New Delhi: The Home Ministry and Planning Commission have locked horns in a big battle over which organization will carry out the bio-metric collections for the ambitious Unique Identification Number project.
While home minister P Chidambaram has written a letter to Prime Minister Manmohan Singh seeking an early meeting of Cabinet to take a “final decision”, the home secretary R K Singh has said that till the decision is taken “this impasse will continue”.

Montek Singh Ahluwalia
The Ministry wants a clear decision as to which organization will carry out a bio-metric collection in the field, a letter written by Singh to Cabinet Secretary Ajit Seth said.
However, planning commission deputy chairman Montek Singh Ahluwalia today threw his full weight behind the UIDAI saying the project should continue.
“In our view, it should continue. This can be done, parallel with whatever others (Home Ministry) are doing. Whatever UIDAI is doing is the right thing to do and it should be continued”, he said.
Chidambaram wrote a strong letter to the Prime Minister urging him to instruct the Planning Commission to immediately bring a note to the Cabinet so that a final decision could be taken in the matter.
“In my respectful submission, it would not be in the interest of the Government to allow the controversy to be played out in the media,” he said in the letter.
Ahluwalia said that Commission has sent a cabinet note and hoped that it would come up before the Cabinet on Wednesday.
At the centre of the controversy is the collection of bio-metric data of all residents.
While the home ministry has maintained that the Registrar General of India under it has been mandated to collect the data through the National Population Register, the Nandan Nilekani-led UIDAI wants the mandate beyond 20 crore.
The UIDAI has already collected information about 170 million people.
In his letter, Chidambaram said the Registrar General of India has been tasked with the duty to collect the bio-metric data of all usual residents in the country.
The project is proceeding well and is expected to be completed by mid-2013, he said.
However, he added that the UIDAI has also been authorized to collect bio-metric data of up to 200 million people and the UIDAI wants to have its mandate extended.

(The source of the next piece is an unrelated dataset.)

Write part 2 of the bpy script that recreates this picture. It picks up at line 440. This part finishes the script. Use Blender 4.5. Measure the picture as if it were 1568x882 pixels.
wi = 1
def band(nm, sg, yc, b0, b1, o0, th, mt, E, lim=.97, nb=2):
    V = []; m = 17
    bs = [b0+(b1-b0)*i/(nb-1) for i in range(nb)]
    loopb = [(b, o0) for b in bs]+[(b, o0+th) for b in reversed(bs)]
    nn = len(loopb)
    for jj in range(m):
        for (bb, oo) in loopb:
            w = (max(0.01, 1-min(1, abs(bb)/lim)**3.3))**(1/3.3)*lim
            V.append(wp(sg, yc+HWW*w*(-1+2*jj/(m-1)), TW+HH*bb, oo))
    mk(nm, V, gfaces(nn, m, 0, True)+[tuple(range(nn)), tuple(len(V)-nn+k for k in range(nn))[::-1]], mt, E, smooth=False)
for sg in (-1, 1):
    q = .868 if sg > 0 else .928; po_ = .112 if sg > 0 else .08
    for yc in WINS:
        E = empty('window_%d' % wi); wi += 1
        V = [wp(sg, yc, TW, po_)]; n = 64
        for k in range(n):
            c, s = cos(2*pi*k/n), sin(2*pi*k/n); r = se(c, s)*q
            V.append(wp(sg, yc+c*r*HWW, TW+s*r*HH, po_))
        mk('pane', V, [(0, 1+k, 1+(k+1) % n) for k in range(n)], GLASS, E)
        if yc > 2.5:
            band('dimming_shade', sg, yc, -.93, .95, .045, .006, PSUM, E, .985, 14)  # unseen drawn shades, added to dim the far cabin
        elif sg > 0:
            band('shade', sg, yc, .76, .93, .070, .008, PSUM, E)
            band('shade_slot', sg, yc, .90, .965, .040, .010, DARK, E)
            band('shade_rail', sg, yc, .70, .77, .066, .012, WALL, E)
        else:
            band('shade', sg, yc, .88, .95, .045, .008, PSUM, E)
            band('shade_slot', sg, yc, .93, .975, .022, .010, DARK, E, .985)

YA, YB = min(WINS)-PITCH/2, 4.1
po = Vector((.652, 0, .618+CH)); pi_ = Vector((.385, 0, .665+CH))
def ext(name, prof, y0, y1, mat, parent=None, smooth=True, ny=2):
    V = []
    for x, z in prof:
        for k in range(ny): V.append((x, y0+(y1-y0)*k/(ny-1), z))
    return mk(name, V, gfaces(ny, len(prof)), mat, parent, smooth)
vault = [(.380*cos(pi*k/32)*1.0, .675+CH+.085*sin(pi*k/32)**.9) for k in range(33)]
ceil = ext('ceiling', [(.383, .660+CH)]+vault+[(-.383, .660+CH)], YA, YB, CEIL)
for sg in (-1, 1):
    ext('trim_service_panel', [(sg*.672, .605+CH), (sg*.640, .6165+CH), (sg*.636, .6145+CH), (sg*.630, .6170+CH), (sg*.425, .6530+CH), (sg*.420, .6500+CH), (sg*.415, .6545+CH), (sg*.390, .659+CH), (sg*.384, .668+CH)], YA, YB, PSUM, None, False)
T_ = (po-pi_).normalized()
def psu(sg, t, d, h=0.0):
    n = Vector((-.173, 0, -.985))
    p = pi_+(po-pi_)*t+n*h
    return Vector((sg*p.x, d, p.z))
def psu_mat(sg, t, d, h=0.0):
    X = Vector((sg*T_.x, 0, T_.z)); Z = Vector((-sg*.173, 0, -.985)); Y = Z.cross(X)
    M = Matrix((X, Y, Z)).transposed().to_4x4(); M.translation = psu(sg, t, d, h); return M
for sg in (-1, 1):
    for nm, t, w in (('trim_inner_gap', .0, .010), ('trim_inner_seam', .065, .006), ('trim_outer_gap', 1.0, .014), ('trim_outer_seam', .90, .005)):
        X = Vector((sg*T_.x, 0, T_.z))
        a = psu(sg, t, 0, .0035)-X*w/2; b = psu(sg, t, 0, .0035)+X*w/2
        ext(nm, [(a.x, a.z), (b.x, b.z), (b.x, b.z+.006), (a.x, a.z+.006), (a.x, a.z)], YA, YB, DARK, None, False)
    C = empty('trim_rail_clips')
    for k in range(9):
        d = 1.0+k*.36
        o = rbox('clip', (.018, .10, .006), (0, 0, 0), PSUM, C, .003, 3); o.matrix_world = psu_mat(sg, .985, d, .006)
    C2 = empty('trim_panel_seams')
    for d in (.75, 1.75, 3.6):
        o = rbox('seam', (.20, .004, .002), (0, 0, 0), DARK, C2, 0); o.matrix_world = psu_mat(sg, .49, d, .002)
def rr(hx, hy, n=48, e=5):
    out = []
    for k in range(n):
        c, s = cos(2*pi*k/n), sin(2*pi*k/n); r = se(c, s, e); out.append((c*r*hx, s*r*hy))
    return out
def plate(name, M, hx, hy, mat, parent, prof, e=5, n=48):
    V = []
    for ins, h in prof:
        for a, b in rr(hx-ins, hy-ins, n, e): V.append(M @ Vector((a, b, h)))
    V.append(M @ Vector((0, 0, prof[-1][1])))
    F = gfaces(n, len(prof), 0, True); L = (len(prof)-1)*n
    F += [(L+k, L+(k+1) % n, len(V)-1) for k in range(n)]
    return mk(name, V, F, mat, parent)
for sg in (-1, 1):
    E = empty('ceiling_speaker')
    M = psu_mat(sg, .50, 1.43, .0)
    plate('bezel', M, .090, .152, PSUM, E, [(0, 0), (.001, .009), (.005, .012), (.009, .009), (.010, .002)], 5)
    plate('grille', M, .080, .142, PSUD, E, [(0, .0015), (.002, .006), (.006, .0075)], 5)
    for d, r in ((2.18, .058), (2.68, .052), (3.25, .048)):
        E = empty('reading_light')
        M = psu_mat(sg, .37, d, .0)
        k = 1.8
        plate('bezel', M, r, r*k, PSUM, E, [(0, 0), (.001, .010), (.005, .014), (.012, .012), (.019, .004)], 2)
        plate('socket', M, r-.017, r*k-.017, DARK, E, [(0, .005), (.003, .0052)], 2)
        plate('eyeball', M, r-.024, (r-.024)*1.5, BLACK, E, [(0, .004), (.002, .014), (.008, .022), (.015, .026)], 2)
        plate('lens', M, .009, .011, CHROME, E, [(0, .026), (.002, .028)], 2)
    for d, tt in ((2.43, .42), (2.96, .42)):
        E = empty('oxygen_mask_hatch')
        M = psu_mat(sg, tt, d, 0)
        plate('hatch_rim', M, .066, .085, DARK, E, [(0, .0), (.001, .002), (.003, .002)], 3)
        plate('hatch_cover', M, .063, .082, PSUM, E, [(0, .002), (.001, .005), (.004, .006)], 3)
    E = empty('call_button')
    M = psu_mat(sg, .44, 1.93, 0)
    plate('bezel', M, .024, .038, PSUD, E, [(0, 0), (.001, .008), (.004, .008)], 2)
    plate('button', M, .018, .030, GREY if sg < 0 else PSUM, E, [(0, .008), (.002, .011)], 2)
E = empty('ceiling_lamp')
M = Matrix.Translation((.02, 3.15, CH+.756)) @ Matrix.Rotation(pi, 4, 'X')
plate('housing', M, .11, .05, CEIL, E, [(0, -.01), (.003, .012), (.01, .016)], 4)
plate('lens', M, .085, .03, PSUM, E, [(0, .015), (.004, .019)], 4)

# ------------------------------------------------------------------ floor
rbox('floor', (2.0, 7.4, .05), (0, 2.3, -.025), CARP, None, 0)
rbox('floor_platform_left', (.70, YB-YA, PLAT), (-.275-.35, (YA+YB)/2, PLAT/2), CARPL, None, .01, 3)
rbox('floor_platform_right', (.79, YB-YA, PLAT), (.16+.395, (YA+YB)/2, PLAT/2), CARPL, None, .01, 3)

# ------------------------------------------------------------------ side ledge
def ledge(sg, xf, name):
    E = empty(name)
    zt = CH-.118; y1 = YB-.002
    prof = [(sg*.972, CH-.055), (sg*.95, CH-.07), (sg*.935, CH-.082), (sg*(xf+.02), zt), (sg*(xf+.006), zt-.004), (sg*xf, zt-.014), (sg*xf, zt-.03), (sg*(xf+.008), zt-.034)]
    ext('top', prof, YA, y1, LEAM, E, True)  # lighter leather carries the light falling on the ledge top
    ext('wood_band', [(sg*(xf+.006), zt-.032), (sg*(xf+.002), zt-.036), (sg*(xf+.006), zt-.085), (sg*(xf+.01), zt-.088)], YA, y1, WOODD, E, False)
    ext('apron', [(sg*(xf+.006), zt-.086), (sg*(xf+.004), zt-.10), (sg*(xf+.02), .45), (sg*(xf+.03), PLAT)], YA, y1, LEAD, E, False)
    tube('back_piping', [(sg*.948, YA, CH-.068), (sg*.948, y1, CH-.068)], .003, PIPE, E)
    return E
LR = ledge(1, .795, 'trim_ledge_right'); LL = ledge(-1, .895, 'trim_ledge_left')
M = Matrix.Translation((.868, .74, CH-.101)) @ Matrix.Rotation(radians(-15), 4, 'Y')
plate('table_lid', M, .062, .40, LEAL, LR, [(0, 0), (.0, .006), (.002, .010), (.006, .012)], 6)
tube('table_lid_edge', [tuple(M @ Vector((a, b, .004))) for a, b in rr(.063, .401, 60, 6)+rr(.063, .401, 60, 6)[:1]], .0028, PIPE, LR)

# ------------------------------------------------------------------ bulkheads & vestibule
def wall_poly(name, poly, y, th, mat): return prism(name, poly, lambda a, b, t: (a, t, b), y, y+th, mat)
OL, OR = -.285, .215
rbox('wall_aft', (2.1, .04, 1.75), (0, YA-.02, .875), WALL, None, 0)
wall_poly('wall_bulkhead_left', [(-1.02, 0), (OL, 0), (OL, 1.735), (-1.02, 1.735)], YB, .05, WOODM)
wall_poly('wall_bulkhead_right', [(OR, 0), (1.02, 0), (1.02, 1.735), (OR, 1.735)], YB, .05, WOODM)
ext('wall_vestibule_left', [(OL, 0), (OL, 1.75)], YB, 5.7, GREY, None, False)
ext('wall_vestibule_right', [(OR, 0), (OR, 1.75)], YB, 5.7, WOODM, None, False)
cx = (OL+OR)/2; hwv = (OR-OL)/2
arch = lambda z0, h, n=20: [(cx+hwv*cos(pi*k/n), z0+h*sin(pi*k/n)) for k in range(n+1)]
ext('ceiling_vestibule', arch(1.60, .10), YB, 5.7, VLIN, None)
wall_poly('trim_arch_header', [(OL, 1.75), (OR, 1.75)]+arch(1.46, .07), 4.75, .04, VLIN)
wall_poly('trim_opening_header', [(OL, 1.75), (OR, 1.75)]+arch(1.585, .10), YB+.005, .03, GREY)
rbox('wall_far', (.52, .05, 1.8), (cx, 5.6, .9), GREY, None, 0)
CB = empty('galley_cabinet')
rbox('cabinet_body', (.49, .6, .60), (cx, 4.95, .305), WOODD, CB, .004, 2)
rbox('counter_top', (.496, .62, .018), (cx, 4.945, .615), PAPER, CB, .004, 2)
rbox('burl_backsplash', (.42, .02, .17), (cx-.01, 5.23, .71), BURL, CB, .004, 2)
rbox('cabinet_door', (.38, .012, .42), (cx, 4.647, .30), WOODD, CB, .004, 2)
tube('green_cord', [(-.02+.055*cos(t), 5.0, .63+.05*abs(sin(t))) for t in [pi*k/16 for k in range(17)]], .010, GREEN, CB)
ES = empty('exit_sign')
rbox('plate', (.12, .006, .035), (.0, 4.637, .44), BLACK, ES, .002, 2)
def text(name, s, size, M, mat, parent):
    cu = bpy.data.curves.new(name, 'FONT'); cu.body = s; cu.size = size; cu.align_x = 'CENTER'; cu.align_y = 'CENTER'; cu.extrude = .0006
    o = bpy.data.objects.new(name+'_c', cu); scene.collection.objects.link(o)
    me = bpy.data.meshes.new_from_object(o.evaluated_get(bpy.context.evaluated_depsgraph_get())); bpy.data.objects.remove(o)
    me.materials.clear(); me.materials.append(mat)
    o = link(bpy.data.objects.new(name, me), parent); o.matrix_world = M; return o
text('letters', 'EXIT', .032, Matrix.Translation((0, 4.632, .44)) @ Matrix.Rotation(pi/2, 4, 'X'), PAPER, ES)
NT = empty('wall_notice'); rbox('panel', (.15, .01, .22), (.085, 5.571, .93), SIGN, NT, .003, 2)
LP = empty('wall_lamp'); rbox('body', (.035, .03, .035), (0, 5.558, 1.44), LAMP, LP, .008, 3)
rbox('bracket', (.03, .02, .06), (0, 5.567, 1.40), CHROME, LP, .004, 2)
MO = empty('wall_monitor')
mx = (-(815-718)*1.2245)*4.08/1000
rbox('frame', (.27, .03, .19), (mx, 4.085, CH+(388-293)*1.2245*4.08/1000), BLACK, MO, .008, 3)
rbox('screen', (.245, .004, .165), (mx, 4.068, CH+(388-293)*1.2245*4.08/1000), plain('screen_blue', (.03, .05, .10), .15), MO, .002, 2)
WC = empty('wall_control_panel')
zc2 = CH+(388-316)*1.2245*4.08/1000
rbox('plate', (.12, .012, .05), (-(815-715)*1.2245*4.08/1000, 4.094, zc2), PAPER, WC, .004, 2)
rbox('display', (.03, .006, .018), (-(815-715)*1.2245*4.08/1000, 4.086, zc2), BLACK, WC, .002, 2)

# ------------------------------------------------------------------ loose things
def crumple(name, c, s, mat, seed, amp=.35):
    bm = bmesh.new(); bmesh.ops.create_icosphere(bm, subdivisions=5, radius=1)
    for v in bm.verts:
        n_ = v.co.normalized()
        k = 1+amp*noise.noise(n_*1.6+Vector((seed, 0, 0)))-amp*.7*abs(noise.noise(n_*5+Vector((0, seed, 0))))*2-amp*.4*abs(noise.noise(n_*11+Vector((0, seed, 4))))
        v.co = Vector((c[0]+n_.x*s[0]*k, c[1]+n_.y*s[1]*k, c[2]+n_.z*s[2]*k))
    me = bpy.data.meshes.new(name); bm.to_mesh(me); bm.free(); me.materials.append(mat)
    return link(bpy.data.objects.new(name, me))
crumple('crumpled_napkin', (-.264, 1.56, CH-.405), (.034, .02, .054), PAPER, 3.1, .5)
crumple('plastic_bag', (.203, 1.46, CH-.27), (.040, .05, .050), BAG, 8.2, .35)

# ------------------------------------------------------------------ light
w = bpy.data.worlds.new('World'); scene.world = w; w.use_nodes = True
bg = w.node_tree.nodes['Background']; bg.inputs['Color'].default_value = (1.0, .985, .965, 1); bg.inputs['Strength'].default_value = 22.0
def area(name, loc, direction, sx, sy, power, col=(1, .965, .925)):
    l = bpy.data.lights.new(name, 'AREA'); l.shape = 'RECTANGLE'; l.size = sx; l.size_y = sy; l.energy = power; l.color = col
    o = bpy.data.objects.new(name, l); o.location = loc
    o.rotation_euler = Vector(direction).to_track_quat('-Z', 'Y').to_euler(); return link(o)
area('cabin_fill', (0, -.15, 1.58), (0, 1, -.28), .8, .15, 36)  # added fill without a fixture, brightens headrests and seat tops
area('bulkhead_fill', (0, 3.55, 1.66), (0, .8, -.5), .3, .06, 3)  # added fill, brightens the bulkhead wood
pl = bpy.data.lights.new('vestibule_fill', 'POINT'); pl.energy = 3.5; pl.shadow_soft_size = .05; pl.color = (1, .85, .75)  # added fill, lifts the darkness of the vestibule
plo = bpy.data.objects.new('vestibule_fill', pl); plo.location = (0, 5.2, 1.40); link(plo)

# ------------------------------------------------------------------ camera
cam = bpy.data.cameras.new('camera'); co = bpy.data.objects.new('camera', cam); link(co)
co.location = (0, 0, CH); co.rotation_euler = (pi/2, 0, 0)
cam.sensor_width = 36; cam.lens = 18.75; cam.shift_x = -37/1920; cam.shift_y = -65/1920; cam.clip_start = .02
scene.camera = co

Recalling that he has spoken several times to Ahluwalia and requested the Planning Commission to bring a note to the Cabinet for obtaining a decision, the Home Minister said “I think it is important that there is clarity on the issue so that the work of capturing bio-metrics can go forward. Hence, the need for an early decision.
He also complained that “some inspired stories” have appeared in the media painting the MHA black and presenting distorted facts.
The Home Secretary, in his letter to the Cabinet Secretary, said that the Ministry finds it difficult to understand that while the UIDAI is willing to accept the documents which have been issued by third party persons who are not even present at the time of enrolments, it finds it difficult to accept the data collected by the Government servants for processing.